I think O(n^2) algorithms will certainly lead to TLE.
I tried to count how many results will be larger than 10,100,... and got an algorithm, and its complexity is O(800nlogn), still TLE.
I heard that there was an O(n) algorithm, can anyone tell me how to do that? Thanks.

Do you mean optimize the simple O(n^2) solution or use an O(n) algorithm?

My ultra-optimized O(n^2) solution using some assembler in critical parts of code passed in 0.718 seconds. But I spend almost 2 hours for optimizing my code.

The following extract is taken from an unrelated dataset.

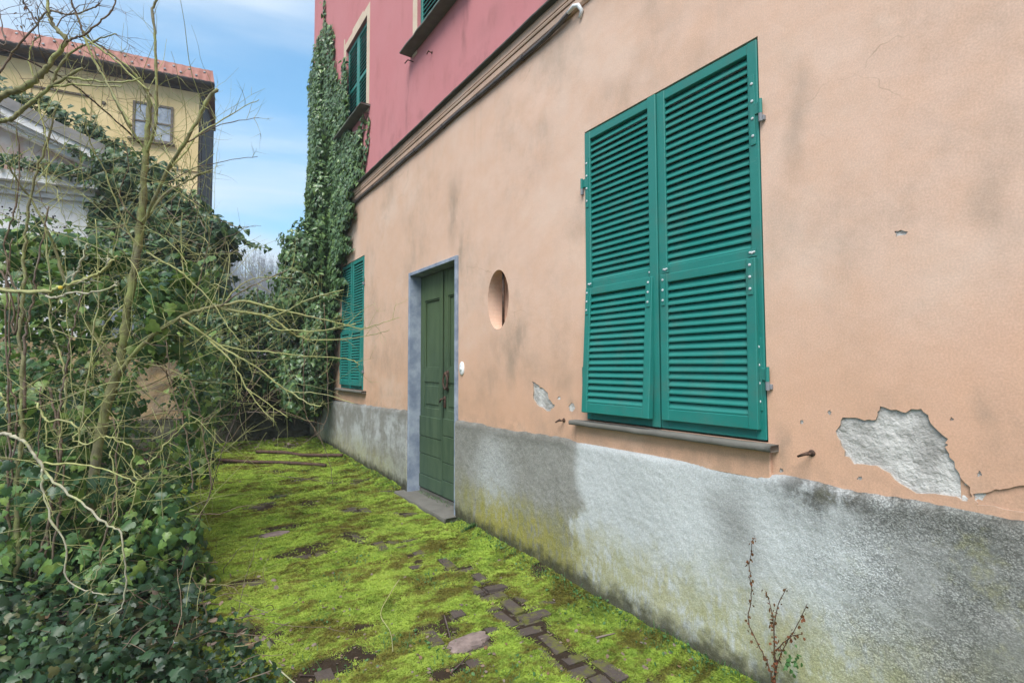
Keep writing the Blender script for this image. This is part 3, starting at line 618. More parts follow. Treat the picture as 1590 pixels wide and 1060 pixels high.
def shutter(y0, y1, z0, z1, zm, outer, flap_open=0.0, pitch=.0357, flap=True, x=None, detail=True):
    """one leaf; outer=+1 hinged on its far (large y) side, -1 on the near side"""
    global XF
    XF = (x if x is not None else WX-.006); th = .042; so, si, rt, rb, rm = .045, .05, .048, .05, .045
    yl, yh = (y0+(so if outer < 0 else si), y1-(so if outer > 0 else si))
    mb = MB(); ch = .003
    mb.box((XF, y0, z0), (XF+th, yl, z1), ch); mb.box((XF, yh, z0), (XF+th, y1, z1), ch)
    e = .0015
    mb.box((XF+.002, yl-e, z1-rt), (XF+th-.002, yh+e, z1-.0005), ch); mb.box((XF+.002, yl-e, zm), (XF+th-.002, yh+e, zm+rm), ch); mb.box((XF+.002, yl-e, z0+.0005), (XF+th-.002, yh+e, z0+rb), ch)
    fr = mb.build('shutter', MAT['teal'], house); org = BASE[house.name]
    me = mesh_slat(yh-yl+.01); put_slats(me, fr, XF+.02, (yl+yh)/2, zm+rm+.002, z1-rt-.002, pitch, org)
    if not flap:
        put_slats(me, fr, XF+.02, (yl+yh)/2, z0+rb+.002, zm-.002, pitch, org); return fr
    # the lower flap hangs from the middle rail and can be pushed outwards
    fy0, fy1, fz0, fz1 = yl-.026, yh+.026, z0+.042, zm+.004; piv = Vector((XF-.006, (fy0+fy1)/2, fz1)); w = fy1-fy0; h = fz1-fz0; s = .043
    mb = MB(); mb.box((-.014, -w/2, -h), (.020, -w/2+s, 0), ch); mb.box((-.014, w/2-s, -h), (.020, w/2, 0), ch); mb.box((-.012, -w/2+s-e, -s), (.018, w/2-s+e, -.0006), ch); mb.box((-.012, -w/2+s-e, -h+.0006), (.018, w/2-s+e, -h+s+.012), ch)
    me2 = bpy.data.meshes.new('shutter_flap'); me2.from_pydata(mb.v, [], mb.f); bm = bmesh.new(); bm.from_mesh(me2); bmesh.ops.recalc_face_normals(bm, faces=bm.faces[:]); bm.to_mesh(me2); bm.free()
    fl = link('shutter_flap', me2, MAT['teal'], house); fl.location = piv-org; fl.rotation_euler = (0, flap_open, 0)
    fs = mesh_slat(w-2*s+.008, .043)
    put_slats(fs, fl, .004, 0, -h+s+.016, -s-.004, pitch, (0, 0, 0))
    if detail:
        for yy in (fy0+.02, fy1-.02):
            plate_hinge(fr, yy, zm+.028, .036, .034, 1, 'hinge'); mb = MB(); mb.box((-.019, yy-piv.y-.011, -.155), (-.013, yy-piv.y+.011, -.006), .001); mb.cur = 1
            for k in range(3): mb.disc((-.019, yy-piv.y, -.03-.05*k), (-1, 0, 0), .0058, .004)
            mm = bpy.data.meshes.new('hinge_strap'); mm.from_pydata(mb.v, [], mb.f); mm.materials.append(MAT['teal']); mm.materials.append(MAT['steel']); mm.polygons.foreach_set('material_index', mb.mi)
            link('hinge_strap', mm, None, fl)
            mb = MB(); 
            for q in (-.009, .009): mb.disc((XF-.005, yy+q, zm+.030), (-1, 0, 0), .005, .004)
            mb.build('bolt', MAT['steel'], fr)
    ye = y1-.022 if outer > 0 else y0+.022
    for zz in (z0+.27, z1-.30): plate_hinge(fr, ye, zz, .022, .30, 4, 'hinge', outer)
    return fr
def back_room(y0, y1, z0, z1, x, frame=True):
    mb = MB(); mb.box((x+.02, y0-.05, z0-.05), (x+.05, y1+.05, z1+.05)); mb.build('window_pane', MAT['glass'], house)
    if frame:
        mb = MB(); t = .05; ym = (y0+y1)/2
        for a, b in ((y0+.002, y0+t), (y1-t, y1-.002), (ym-t, ym+t)): mb.box((x-.03, a, z0+.002), (x+.018, b, z1-.002), .003)
        for a, b in ((z0+.003, z0+t), (z1-t, z1-.003), (1.95, 2.0) if z0 < 3 else (z0+.6, z0+.64)):
            for c, d in ((y0+t, ym-t), (ym+t, y1-t)): mb.box((x-.027, c, a), (x+.016, d, b), .003)
        mb.build('window_frame', MAT['whitew'], house)
ymid = 1.708
shutter(ymid+.001, BIG[1]-.004, BIG[2]+.008, BIG[3]-.012, 1.796, +1, .06)
shutter(BIG[0]+.004, ymid-.001, BIG[2]+.008, BIG[3]-.012, 1.796, -1, .012)
mb = MB(); mb.box((XF-.012, ymid-.004, BIG[2]+.010), (XF-.0005, ymid+.048, BIG[3]-.014), .003); mb.build('meeting_strip', MAT['teal'], house)
back_room(*BIG, WX+.15)
sm = 6.775
shutter(sm+.001, SMALL[1]-.004, SMALL[2]+.008, SMALL[3]-.012, 1.82, +1, .006, detail=False)
shutter(SMALL[0]+.004, sm-.001, SMALL[2]+.008, SMALL[3]-.012, 1.82, -1, .02, detail=False)
mb = MB(); mb.box((XF-.01, sm-.004, SMALL[2]+.010), (XF-.0005, sm+.04, SMALL[3]-.014), .003); mb.build('meeting_strip', MAT['teal'], house)
back_room(*SMALL, WX+.15, False)
for (a, b, c, d) in (U1, U2):
    m = (a+b)/2; zm = c+.55
    shutter(m+.001, b-.01, c+.005, d-.01, zm, +1, 0, .05, False, WX+.03); shutter(a+.01, m-.001, c+.005, d-.01, zm, -1, 0, .05, False, WX+.03)
    back_room(a, b, c, d, WX+.12, False)
    # painted surround with a stepped, uneven outline
    mb = MB(); t = .11; xx = WX-.004
    for r in ((a-t, a-.003, c-.06, d+t), (b+.003, b+t, c-.06, d+t), (a-.003, b+.003, d+.003, d+t), (b+t*.55, b+t, d+t, d+t+.10), (a+.15, b-.3, d+t, d+t+.035)): mb.box((xx, r[0], r[2]), (WX+.002, r[1], r[3]))
    mb.build('window_surround', MAT['cream'], house)
    wob_slab('window_sill', a-.16, b+.16, WX-.125, WX+.03, c-.026, c-.004, MAT['slate'], .006)
    for yy in (a-.1, b+.10):
        mb = MB(); mb.tube([(WX+.01, yy, c-.10), (WX-.06, yy, c-.10), (WX-.07, yy+.015, c-.115), (WX-.07, yy+.05, c-.115)], .006, 5); mb.build('shutter_stay', MAT['iron'], house)
wob_slab('window_sill', 1.125, 2.345, WX-.062, WX+.17, 1.008, 1.034, MAT['slate'], .0025)
wob_slab('window_sill', 6.18, 7.36, WX-.06, WX+.17, 1.028, 1.057, MAT['slate'], .003)
# shutter stays on the wall
for (x, y) in ((876, 652), (1261, 703), (671, 82)):
    s, z = wl(x, y); mb = MB(); mb.tube([(WX+.012, s, z), (WX-.036, s, z-.002)], .005, 6); mb.disc((WX-.001, s, z), (-1, 0, 0), .013, .005); mb.tube([(WX-.036, s-.004, z+.003), (WX-.040, s+.014, z-.004), (WX-.040, s+.034, z-.014)], [.008, .006, .004], 6)
    mb.build('shutter_stay', MAT['iron'], house, True)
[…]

Can you tell me more about it?I got TLE...:(

You should use a table, which for every 2^k (0 <= k <= 127) keeps a value of Trunc(log10(2^k)). You should also keep a table with powers of 10 (10^0 .. 10^39). In the main loop of the program (which is straight-forward) you compute B = A[i] XOR A[j], then find the position k of the most significant bit of B (k is counted from zero). k is obtained using assembler instruction BSR (Bit Scan Reverse).
At this point you know that 2^k <= B < 2^(k+1). Now, M := Trunc(log10(2^k)), and N := Trunc(log10(2^(k+1)). If B >= 10^N, then Trunc(log10(B))=N, else Trunc(log10(B))=M.

Starting with this algorithm and optimizing it, you should get AC.